_Required task_:
Every line from the first one to the line containing "q.bands('W', 16.5, 5.5, 325, 351, 8, .6, 'win', d=.36)" should be echoed exactly; leave out the rest.

_Dataset excerpt_:
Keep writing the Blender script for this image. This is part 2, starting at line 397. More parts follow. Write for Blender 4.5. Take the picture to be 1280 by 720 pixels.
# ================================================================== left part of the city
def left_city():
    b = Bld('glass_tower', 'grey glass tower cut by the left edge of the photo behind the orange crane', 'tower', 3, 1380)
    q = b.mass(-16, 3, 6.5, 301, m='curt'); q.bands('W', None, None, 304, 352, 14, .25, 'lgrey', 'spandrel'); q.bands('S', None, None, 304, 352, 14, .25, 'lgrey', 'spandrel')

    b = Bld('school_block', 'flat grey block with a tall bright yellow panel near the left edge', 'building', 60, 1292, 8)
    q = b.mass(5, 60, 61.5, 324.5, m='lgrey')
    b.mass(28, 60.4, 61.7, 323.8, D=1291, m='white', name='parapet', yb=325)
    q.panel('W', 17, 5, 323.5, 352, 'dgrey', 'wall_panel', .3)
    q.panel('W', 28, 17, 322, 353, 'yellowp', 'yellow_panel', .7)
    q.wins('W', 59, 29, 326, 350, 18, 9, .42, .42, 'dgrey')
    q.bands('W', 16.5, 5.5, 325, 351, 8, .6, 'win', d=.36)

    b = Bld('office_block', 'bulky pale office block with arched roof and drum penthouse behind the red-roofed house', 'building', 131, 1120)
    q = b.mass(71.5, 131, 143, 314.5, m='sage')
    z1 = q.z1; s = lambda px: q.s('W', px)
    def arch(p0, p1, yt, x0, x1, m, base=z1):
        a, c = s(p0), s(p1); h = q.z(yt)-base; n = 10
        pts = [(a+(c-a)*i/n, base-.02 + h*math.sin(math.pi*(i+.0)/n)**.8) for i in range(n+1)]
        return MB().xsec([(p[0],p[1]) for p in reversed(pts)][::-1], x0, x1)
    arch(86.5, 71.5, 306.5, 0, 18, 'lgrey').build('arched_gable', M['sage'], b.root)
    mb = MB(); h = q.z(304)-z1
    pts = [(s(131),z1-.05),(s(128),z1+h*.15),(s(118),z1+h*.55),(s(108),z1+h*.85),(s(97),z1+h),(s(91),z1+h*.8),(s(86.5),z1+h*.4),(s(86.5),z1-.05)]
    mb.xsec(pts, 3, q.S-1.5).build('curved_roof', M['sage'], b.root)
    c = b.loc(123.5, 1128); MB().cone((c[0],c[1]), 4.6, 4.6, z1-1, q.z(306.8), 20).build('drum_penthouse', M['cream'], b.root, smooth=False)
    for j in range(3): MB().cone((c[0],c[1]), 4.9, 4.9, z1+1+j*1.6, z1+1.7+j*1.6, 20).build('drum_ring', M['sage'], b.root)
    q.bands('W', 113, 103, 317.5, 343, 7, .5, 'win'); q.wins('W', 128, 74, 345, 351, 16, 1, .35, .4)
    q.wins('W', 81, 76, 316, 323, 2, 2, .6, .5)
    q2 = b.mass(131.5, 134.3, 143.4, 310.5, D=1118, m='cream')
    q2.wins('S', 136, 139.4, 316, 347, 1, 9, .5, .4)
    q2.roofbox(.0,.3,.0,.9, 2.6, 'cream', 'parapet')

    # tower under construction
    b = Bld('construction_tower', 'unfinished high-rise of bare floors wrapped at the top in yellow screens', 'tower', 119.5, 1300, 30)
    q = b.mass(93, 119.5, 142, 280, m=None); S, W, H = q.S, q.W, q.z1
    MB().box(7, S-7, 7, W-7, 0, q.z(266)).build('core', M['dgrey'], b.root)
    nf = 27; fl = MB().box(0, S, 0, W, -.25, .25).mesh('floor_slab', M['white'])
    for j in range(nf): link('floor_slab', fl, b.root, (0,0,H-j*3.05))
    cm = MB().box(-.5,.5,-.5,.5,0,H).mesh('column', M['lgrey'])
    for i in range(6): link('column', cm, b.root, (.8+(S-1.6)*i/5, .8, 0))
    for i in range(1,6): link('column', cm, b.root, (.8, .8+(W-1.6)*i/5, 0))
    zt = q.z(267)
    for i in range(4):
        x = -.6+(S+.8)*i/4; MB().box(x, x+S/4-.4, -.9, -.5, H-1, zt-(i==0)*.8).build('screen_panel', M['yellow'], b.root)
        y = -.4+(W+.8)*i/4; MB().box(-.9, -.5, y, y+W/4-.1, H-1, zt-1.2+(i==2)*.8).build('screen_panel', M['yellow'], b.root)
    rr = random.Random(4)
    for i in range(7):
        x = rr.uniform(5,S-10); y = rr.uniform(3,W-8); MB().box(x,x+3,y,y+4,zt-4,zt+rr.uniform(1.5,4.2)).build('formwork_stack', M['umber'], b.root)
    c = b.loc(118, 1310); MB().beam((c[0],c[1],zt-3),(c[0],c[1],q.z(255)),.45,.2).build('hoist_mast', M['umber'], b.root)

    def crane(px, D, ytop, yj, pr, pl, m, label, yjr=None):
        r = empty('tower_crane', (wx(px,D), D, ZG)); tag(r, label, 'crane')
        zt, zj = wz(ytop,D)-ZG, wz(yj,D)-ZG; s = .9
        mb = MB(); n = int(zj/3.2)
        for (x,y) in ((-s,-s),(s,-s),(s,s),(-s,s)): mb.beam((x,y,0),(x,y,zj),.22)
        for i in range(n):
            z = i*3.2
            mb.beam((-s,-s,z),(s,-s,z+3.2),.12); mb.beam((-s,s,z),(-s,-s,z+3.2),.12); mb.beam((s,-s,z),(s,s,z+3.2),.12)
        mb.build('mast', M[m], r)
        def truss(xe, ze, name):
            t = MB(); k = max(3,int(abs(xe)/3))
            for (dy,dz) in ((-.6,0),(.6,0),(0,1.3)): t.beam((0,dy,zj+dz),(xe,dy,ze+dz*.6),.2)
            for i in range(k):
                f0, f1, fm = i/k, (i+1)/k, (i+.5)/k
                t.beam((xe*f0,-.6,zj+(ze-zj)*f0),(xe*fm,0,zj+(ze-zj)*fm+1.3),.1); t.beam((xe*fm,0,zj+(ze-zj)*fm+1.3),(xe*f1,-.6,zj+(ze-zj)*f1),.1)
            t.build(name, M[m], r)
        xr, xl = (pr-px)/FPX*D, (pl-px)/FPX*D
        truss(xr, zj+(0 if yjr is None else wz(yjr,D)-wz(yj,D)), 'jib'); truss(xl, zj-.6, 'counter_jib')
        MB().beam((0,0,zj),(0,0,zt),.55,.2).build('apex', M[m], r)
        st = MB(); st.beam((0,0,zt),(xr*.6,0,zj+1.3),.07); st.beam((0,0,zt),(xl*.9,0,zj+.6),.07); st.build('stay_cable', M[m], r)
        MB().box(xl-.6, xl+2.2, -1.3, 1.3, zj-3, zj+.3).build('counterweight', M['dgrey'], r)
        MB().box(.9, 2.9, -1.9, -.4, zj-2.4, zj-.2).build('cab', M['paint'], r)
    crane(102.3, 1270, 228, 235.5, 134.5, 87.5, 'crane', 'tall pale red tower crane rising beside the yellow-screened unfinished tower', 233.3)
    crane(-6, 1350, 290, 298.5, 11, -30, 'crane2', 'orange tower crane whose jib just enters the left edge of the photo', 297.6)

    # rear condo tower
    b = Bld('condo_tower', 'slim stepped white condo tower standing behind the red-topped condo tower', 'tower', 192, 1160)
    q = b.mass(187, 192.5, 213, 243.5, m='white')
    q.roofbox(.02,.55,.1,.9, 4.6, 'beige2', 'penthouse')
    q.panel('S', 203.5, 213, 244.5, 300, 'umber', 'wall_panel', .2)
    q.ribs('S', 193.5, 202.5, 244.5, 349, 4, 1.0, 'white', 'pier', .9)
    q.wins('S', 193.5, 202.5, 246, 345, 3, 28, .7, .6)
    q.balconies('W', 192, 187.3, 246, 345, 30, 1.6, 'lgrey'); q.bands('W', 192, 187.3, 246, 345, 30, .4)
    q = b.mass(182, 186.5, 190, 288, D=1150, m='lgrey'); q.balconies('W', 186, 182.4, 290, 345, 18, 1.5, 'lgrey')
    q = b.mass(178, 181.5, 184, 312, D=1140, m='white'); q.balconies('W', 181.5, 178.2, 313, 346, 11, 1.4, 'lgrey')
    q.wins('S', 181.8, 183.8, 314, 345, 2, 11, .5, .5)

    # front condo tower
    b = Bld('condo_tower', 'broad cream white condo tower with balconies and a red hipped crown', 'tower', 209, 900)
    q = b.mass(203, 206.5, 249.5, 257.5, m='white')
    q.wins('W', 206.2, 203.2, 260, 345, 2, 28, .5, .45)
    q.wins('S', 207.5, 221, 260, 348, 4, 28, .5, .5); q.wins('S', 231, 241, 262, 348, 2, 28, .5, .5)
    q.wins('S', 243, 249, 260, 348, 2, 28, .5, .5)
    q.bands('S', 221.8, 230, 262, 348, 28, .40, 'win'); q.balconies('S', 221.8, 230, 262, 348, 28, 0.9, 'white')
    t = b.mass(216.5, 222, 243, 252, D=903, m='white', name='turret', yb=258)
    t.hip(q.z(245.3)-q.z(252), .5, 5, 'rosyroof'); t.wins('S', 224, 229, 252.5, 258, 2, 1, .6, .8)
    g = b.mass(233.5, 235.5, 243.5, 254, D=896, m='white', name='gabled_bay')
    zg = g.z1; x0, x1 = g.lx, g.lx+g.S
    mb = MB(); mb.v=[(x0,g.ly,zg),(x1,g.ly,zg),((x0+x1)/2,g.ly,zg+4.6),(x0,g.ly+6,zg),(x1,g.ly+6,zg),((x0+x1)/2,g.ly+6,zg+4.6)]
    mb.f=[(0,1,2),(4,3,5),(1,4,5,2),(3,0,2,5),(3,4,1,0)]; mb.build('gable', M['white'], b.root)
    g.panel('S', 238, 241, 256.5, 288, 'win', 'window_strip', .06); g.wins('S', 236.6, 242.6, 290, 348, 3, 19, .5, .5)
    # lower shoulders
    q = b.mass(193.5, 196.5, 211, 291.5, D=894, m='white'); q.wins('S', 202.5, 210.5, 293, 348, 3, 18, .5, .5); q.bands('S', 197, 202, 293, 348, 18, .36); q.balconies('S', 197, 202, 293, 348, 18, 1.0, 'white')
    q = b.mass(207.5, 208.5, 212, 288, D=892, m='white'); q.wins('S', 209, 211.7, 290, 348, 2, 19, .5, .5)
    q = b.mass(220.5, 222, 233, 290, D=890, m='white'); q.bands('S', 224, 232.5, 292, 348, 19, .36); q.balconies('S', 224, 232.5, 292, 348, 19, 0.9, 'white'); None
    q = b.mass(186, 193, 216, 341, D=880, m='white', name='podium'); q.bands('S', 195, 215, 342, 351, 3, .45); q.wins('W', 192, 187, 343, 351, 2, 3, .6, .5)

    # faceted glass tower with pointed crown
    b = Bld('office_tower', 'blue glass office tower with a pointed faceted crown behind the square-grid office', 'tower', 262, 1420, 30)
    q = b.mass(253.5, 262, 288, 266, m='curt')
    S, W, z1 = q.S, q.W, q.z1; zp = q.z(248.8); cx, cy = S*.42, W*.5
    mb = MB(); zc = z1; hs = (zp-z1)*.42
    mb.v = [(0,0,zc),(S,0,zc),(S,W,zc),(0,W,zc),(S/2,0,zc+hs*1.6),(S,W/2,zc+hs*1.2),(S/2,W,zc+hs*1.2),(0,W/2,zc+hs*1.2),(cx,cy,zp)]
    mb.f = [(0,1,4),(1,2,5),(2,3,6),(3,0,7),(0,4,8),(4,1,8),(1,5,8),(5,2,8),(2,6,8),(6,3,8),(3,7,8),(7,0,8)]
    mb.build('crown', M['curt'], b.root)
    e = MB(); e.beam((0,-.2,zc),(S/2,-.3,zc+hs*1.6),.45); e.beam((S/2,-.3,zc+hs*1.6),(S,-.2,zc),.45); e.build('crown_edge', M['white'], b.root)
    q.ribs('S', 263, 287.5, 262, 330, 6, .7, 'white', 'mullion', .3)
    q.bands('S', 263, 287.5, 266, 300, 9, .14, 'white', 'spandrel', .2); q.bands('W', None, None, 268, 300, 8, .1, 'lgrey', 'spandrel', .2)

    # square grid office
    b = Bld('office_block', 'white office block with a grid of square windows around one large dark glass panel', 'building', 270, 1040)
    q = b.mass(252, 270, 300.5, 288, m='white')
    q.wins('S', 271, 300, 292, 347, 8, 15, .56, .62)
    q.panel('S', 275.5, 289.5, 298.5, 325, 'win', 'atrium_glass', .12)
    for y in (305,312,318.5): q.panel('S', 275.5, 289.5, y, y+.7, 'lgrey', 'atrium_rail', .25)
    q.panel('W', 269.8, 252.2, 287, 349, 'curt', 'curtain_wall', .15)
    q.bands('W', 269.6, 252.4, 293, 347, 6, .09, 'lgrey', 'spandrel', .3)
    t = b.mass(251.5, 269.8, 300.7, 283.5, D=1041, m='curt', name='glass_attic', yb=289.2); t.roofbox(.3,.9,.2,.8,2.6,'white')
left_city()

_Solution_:
Keep writing the Blender script for this image. This is part 2, starting at line 397. More parts follow. Write for Blender 4.5. Take the picture to be 1280 by 720 pixels.
# ================================================================== left part of the city
def left_city():
    b = Bld('glass_tower', 'grey glass tower cut by the left edge of the photo behind the orange crane', 'tower', 3, 1380)
    q = b.mass(-16, 3, 6.5, 301, m='curt'); q.bands('W', None, None, 304, 352, 14, .25, 'lgrey', 'spandrel'); q.bands('S', None, None, 304, 352, 14, .25, 'lgrey', 'spandrel')

    b = Bld('school_block', 'flat grey block with a tall bright yellow panel near the left edge', 'building', 60, 1292, 8)
    q = b.mass(5, 60, 61.5, 324.5, m='lgrey')
    b.mass(28, 60.4, 61.7, 323.8, D=1291, m='white', name='parapet', yb=325)
    q.panel('W', 17, 5, 323.5, 352, 'dgrey', 'wall_panel', .3)
    q.panel('W', 28, 17, 322, 353, 'yellowp', 'yellow_panel', .7)
    q.wins('W', 59, 29, 326, 350, 18, 9, .42, .42, 'dgrey')
    q.bands('W', 16.5, 5.5, 325, 351, 8, .6, 'win', d=.36)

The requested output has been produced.